The son of Pink Floyd guitarist David Gilmour shouted “we’re going to break all the laws” as he went on a rampage during the student fees protest, a court heard today.

Charlie Gilmour was pictured swinging from a Union Flag on the Cenotaph memorial during the march against tuition fee increases in December.

He pleaded guilty to violent disorder in May and appeared for sentencing at Kingston Crown Court in south west London today, accompanied by his rock star father and mother Polly Samson.

The court was shown CCTV footage of him in Parliament Square waving a plastic bag containing food and was heard to shout: “Let them eat cake”, the court heard.

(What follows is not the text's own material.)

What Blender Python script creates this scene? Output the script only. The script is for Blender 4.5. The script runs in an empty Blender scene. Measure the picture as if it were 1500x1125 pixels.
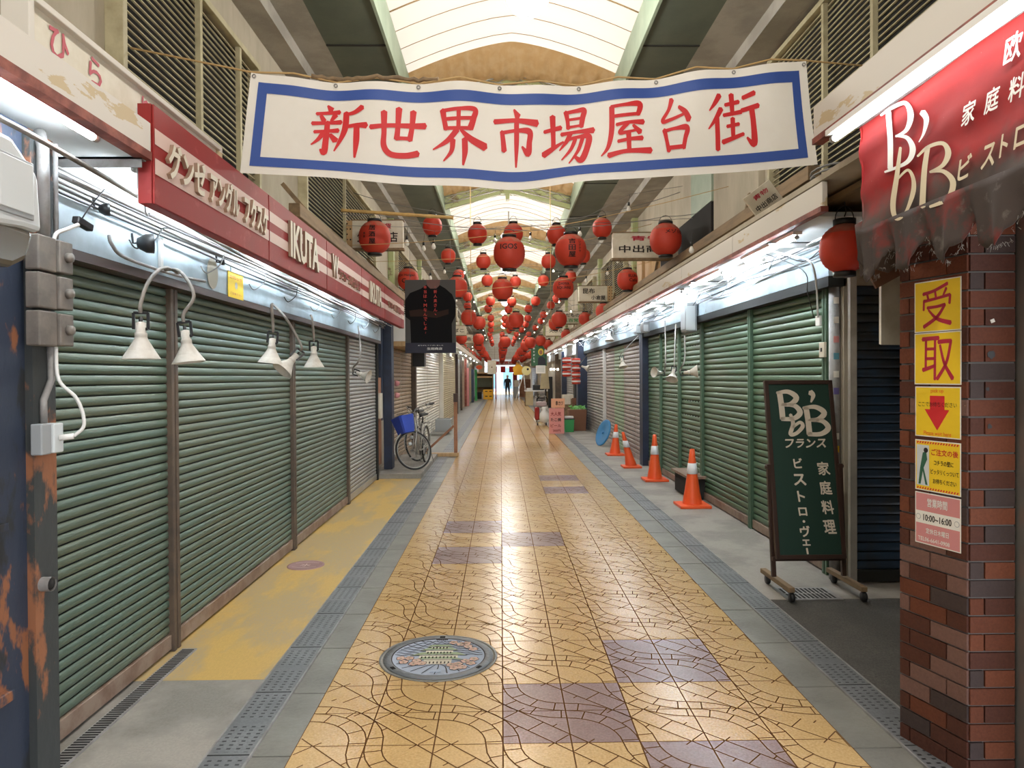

He added: “We won't eat cake, we'll eat fire and ice and destruction because we're angry.”

In a second clip he said: "They broke the moral law, we're going to break all the laws."

Prosecutor Duncan Penny told the court that on that day the 21-year-old, from Billingshurst, leapt on the bonnet of a Jaguar car in a royal convoy containing Prince Charles and Camilla.

He is accused of throwing a rubbish bin that appeared to hit the car but this was disputed by his defence.

The Gilmour family own a farm near Billingshurst and a £3 million six-storey mansion in Hove.

After he was pictured on the Cenotaph the student apologised for the “terrible insult” to the country’s war dead.

Gilmour is due to be sentenced tomorrow morning.